Electromagnetic waves have, as light and radio waves, been recurring examples for many of the phenomena that we have met throughout this book, from reflection and refraction to diffraction and interference, and for many of the technological applications, from antireflection coatings to Doppler radar. Using Maxwell's equations of electromagnetism, we can describe in exquisite detail how each of these processes occurs; and, since in characterizing the wave by the electric field strength E we refer directly to the force that the wave will exert on a static point-like test charge, we can see quite directly the processes by which electromagnetic waves are detected. The accompanying magnetic field, and its effects and detection, require only small steps further; and even the extension of our classical treatment into a quantum-mechanical description proves to be straightforward. The detailed processes by which moving charges give rise to electromagnetic waves, however, prove to hold many subtleties, and to yield some elegant but somewhat startling results.

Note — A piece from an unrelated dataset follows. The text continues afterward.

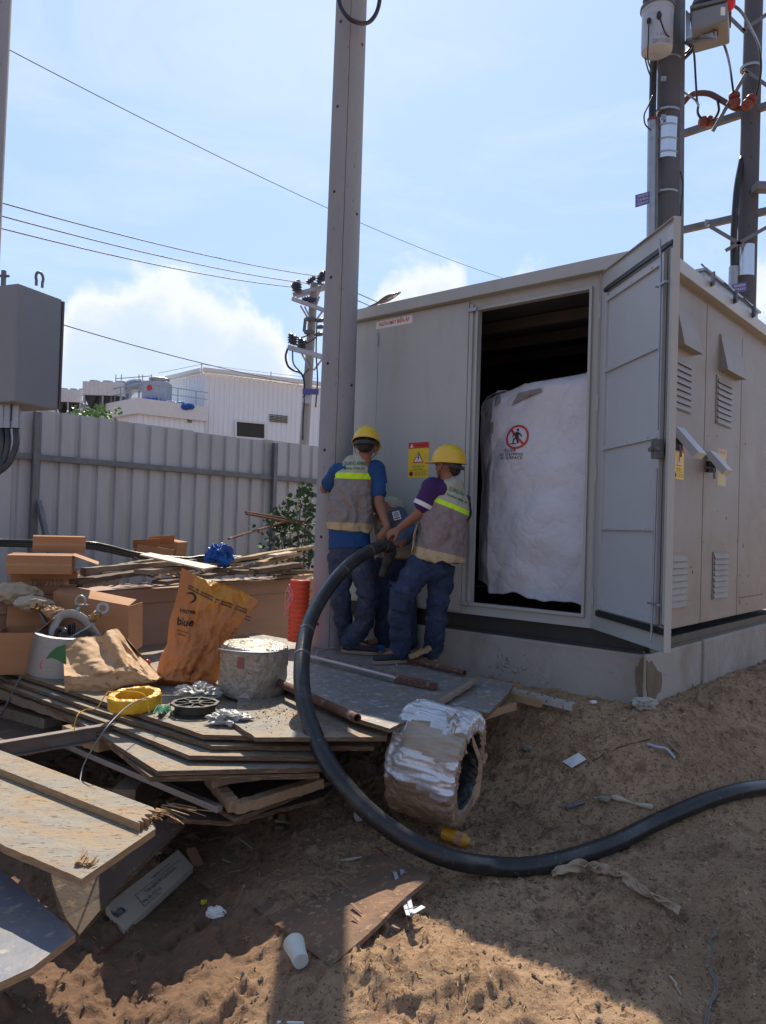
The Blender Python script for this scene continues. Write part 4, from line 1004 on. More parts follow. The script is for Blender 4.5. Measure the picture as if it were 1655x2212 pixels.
    m = MB(); m.tube(bez([at(1426, 40, Yt - rad), at(1437, 70, Yt - rad), at(1446, 80, Yt - .15), at(1455, 92, Yt + .1)]), .009, 8); m.build('cable', m_cable, r, smooth=True)
    m = MB(); m.box(at(1432, 10, YA - .25), (.25, .3, .1)); m.build('hanger', m_galvd, r, bevel=.005)
    # metering box on bracket
    r = thing('metering_transformer', at(1535, 60, YA - .5), 'dark grey box transformer with a red cap on a steel bracket beside the pole top', 'transformer')
    Yr = YA - .6
    m = MB(); A = [at(1494, 22, Yr), at(1573, 2, Yr - .35), at(1573, 42, Yr - .35), at(1494, 66, Yr)]; B = [p + V((.22, .45, 0)) for p in A]
    m.add(A + B, [(0, 1, 2, 3), (4, 7, 6, 5), (0, 4, 5, 1), (1, 5, 6, 2), (2, 6, 7, 3), (3, 7, 4, 0)]); m.build('body', m_grey, r, bevel=.02)
    m = MB(); A2 = [A[0] + V((-.03, -.03, .0)), A[1] + V((.03, -.04, 0)), B[1] + V((.03, .03, 0)), B[0] + V((-.03, .03, 0))]; m.prism(A2, (0, 0, .04)); m.build('lid', m_galvd, r, bevel=.008)
    for f in (.2, .6):
        m = MB(); q = A[0] * (1 - f) + A[1] * f + V((.1, .2, .03)); m.lathe([(.12, 0), (.08, .04), (.12, .07), (.08, .11), (.11, .14), (.05, .3)], Matrix.Translation(q), 18); m.build('bushing', m_porc, r, auto=50)
    m = MB(); q = at(1577, 8, Yr - .3); m.ell(q, (.06, .07, .08)); m.ell(q + V((.03, -.02, .07)), (.045, .045, .05)); m.build('red_cap', flat('bright red cap', (.62, .02, .03), .5), r, smooth=True)
    m = MB(); m.prism([at(1482, 20, YA - .3), at(1492, 30, YA - .4), at(1492, 62, YA - .4), at(1520, 74, YA - .6), at(1549, 66, YA - .75), at(1549, 84, YA - .75), at(1497, 86, YA - .45), at(1482, 84, YA - .3)], V((.02, .06, 0))); m.build('bracket', m_galv, r, bevel=.004)
    m = MB(); m.beam(at(1546, 80, YA - .7), at(1543, 62, YA - .7), .05, .05); m.build('stub', m_arr, r)
    m = MB(); m.box(at(1562, 24, Yr - .42), (.05, .01, .09)); m.build('tag_plate', m_white, r)
    # insulated leads
    JL = ['jumper lead dropping from under the metering box to the middle red terminal', 'jumper lead arching from the bright red cap to the rightmost red terminal', 'thick short jumper loop just right of the dark pole under the bracket', 'thin inner jumper loop nested inside the thick short loop', 'long thin jumper lead hanging down to the leftmost red terminal']
    for pts, rr, nm in (([at(1549, 60, YA - .7), at(1562, 90, YA - .4), at(1572, 120, YA), at(1578, 150, YB - 1.0), at(1582, 180, YB - .5), at(1587, 212, YB - .3)], .016, 1),
                        ([at(1583, 10, YA - .8), at(1602, 26, YA - .6), at(1622, 60, YA), at(1640, 100, YB - 1.2), at(1644, 150, YB - .8), at(1637, 195, YB - .5), at(1630, 212, YB - .4)], .018, 1),
                        ([at(1474, 130, YA + .1), at(1494, 110, YA + .1), at(1497, 98, YA), at(1484, 88, YA - .1)], .024, 1), ([at(1474, 120, YA), at(1486, 110, YA), at(1491, 100, YA), at(1480, 92, YA - .1)], .016, 1),
                        ([at(1494, 90, YA), at(1500, 120, YA + .2), at(1503, 170, YA + .4), at(1506, 215, YB - 2), at(1509, 228, YB - 1.5), at(1501, 215, YB - 2), at(1476, 198, YA)], .014, 1)):
        m = MB(); m.tube(bez(pts), rr, 8); o = m.build('jumper_cable', m_cable, smooth=True); tag(o, JL.pop(0), 'cable', 'jumper leads at the right-hand poles')
poleA()
def arrestor(parent, p, ax):
    z = V(ax).normalized(); x = z.orthogonal().normalized(); M = Matrix.Translation(p) @ frame(x, z.cross(x), z).to_4x4()
    m = MB(); m.lathe([(.02, -.125), (.07, -.11), (.085, -.06), (.085, -.02), (.05, 0), (.085, .025), (.085, .07), (.065, .1), (.02, .115)], M, 20); return m.build('red_terminal', m_arr, parent, auto=50)
def poleB():
    b = at(1610, 700, YB); t = at(1627, 60, YB); lx = (t.x - b.x) / (t.z - b.z); base = V((b.x - lx * b.z, YB, 0))
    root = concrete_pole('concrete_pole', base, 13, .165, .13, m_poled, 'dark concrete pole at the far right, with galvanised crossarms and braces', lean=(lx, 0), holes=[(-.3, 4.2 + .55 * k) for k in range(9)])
    def arm(y0, y1, nm='crossarm'):
        a = at(1470, y0, 13.0); c = at(1655, y1, 12.12); d = (c - a); m = MB(); e = a + d * 1.5; m.beam(a, e, .10, .10); m.build(nm, m_galvd, root, bevel=.004)
        pl = MB(); q = a + d * .32 + V((0, -.07, 0)); pl.box(q, (.11, .02, .11)); pl.ell(q - V((0, .015, 0)), (.02, .02, .02), None, 8); pl.build('bolt_plate', m_galv, root)
    arm(291, 229); arm(498, 456)
    def br(p, q):
        m = MB(); m.beam(at(*p, YB - .25), at(*q, YB - .25), .055, .02, (0, 1, 0)); m.build('brace', m_galvd, root)
    br((1531, 487), (1604, 530)); br((1568, 541), (1665, 486)); br((1540, 283), (1614, 155)); br((1608, 150), (1665, 190)); br((1605, 66), (1665, 25)); br((1575, 36), (1612, 72))
    s = MB(); q = at(1622, 148, YB); s.lathe([(.16, -.02), (.163, .02)], Matrix.Translation((q.x, YB, q.z)), 24); s.build('band', m_galv, root)
    s = MB(); q0, q1 = at(1607, 600, YB), at(1609, 533, YB); s.lathe([(.172, q0.z), (.17, q1.z)], Matrix.Translation((q0.x, YB, 0)), 24); s.build('steel_sleeve', bpy.data.materials['shiny sleeve'], root, auto=30)
    c = MB(); c.tube([at(1582, 680, YB - .1), at(1585, 576, YB - .1)], .07, 14); c.build('riser_pipe', m_galv, root, auto=40)
    c = MB(); c.tube(bez([at(1585, 580, YB - .1), at(1585, 520, YB - .1), at(1588, 460, YB - .15), at(1593, 400, YB - .1), at(1604, 340, YB)]), .05, 12); c.build('riser_cable', m_cable, root, smooth=True)
    c = MB(); c.box(at(1650, 405, YB - .3), (.3, .2, .12)); c.build('mounting_box', m_galvd, root, bevel=.01)
    # red terminals on the upper arm
    arrestor(root, at(1526, 262, 12.55), (1, .0, .1)); arrestor(root, at(1587, 214, YB - .3), (-.1, 0, 1)); arrestor(root, at(1619, 220, YB - .4), (.6, 0, .8))
    for pts in ([at(1476, 222, 12.7), at(1495, 204, 12.5), at(1530, 202, 12.4), at(1560, 217, 12.3), at(1590, 234, 12.1), at(1617, 232, 12.0)],):
        m = MB(); m.tube(bez(pts), .045, 12); m.build('red_busbar_cover', mk('red brown sleeve', (.13, .05, .04), (.05, .035, .035), 1.4, .5), root, smooth=True)
    m = MB(); m.tube(bez([at(1509, 225, 12.5), at(1508, 245, 12.5), at(1520, 262, 12.5)]), .02, 8); m.build('lead', m_cable, root, smooth=True)
    m = MB(); m.tube(bez([at(1550, 215, 12.3), at(1553, 238, 12.3), at(1544, 256, 12.4), at(1534, 262, 12.4)]), .02, 8); m.build('lead', m_cable, root, smooth=True)
    s = thing('sign_plate', at(1590, 621, YB - .4), 'small violet-blue sign plate low on the far right pole, beside its shiny sleeve', 'sign')
    m = MB(); a, b_, c_, d = at(1582, 614, YB - .5), at(1613, 609, YB - .3), at(1613, 628, YB - .3), at(1582, 634, YB - .5); m.prism([a, b_, c_, d], V((0, .008, 0))); m.build('plate', m_blue, s)
    w = MB(); rt = (b_ - a).normalized(); up = (a - d).normalized()
    for i, tx in enumerate(('TRẠM BIẾN ÁP', '22/0,4 kV')): write(w, tx, (a + b_ + c_ + d) / 4 + up * (.03 - .055 * i), rt, up, .045, 0, .003, width=(b_ - a).length * .78)
    w.build('lettering', m_white, s)
poleB()
# ------------------------------------------------------------------ far utility pole, street lamp and lines
YF = 22.0
def far_pole():
    b = at(657, 960, YF); t = at(679, 612, YF); lx = (t.x - b.x) / (t.z - b.z); base = V((b.x - lx * b.z, YF, 0))
    root = concrete_pole('utility_pole', base, t.z, .16, .11, m_pole, 'distant concrete power pole with crossarms and porcelain insulators in front of the factory', lean=(lx, 0))
    def arm(p, q, dep=0, w=.10):
        m = MB(); m.beam(at(*p, YF - .15 - dep), at(*q, YF - .15 - dep), w, w); m.build('crossarm', m_can, root)
    arm((633, 637), (705, 618)); arm((631, 645), (705, 672), .2); arm((622, 750), (700, 772), .15, .13); arm((640, 640), (705, 622), -.3)
    for a, q in (((649, 660), (668, 692)), ((658, 662), (676, 700)), ((697, 672), (679, 697)), ((690, 640), (680, 668)), ((652, 764), (668, 795)), ((664, 766), (676, 799)), ((696, 776), (678, 800)), ((700, 612), (680, 650))):
        m = MB(); m.beam(at(*a, YF - .3), at(*q, YF - .2), .05, .03); m.build('brace', m_galv, root)
    def ins(x, y, h=.3, tilt=0, mat=m_porc):
        m = MB(); M = Matrix.Translation(at(x, y, YF - .3)) @ Matrix.Rotation(tilt, 4, 'Y'); m.lathe([(.03, 0), (.09, .03), (.05, .07), (.10, .10), (.05, .14), (.10, .17), (.05, .21), (.09, .24), (.03, h)], M, 12); m.build('insulator', mat, root, auto=50)
    for x, y in ((628, 742), (636, 746), (648, 752), (656, 756), (645, 633), (637, 630), (690, 615), (697, 608)): ins(x, y)
    for x, y, t_ in ((630, 620, .9), (663, 612, .9), (688, 600, .9), (652, 648, 1.4), (664, 650, 1.4)): ins(x, y, .3, t_)
    # switchgear bracket
    m = MB(); m.beam(at(660, 688, YF - .2), at(657, 716, YF - .2), .08, .08, (1, 0, 0)); m.beam(at(660, 688, YF - .2), at(678, 686, YF - .2), .07, .07); m.beam(at(657, 716, YF - .2), at(676, 715, YF - .2), .07, .07); m.build('switch_bracket', m_galvd, root)
    for x, y in ((672, 690), (692, 692), (694, 706), (668, 718), (690, 722)):
        m = MB(); m.ell(at(x, y, YF - .35), (.16, .08, .06), Matrix.Rotation(-.15, 3, 'Y'), 10); m.build('switch', m_porc, root, smooth=True)
    for pts, r_ in (([(622, 752), (617, 770), (622, 790), (634, 800), (650, 806), (657, 822), (658, 845), (657, 860)], .03), ([(628, 744), (632, 730), (655, 728), (672, 720)], .02), ([(632, 756), (634, 785), (648, 803)], .02), ([(656, 820), (658, 806), (668, 797)], .02),
                    ([(658, 862), (655, 900), (654, 950)], .025), ([(685, 690), (683, 760), (686, 820), (682, 880)], .02), ([(640, 746), (665, 740), (683, 728), (690, 716)], .02)):
        m = MB(); m.tube(bez([at(x, y, YF - .3) for x, y in pts], 5), r_, 6); m.build('jumper', m_cable, root, smooth=True)
    m = MB(); q = at(662, 855, YF - .2); m.tube([q, at(661, 872, YF - .2)], .125, 12); m.build('pale_band', m_can, root)
    m = MB(); m.box(at(671, 846, YF - .4), (.45, .02, .16)); m.build('blue_plate', m_blue, root)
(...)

Our general approach throughout this book has been to determine the characteristics of wave propagation in each case from the physical mechanisms by which a disturbance at one point affects that at its neighbours. This allows us to write and solve a wave equation for the system, and to determine amongst other properties the phase velocity Up of the propagating wave. We showed in Section 1.3, however, that wave propagation can be approached in a different order, and that the propagation of a disturbance from an emitter to an observer or receiver may be regarded as a version of the static interaction between the source and detector when the finite propagation speed is taken into account.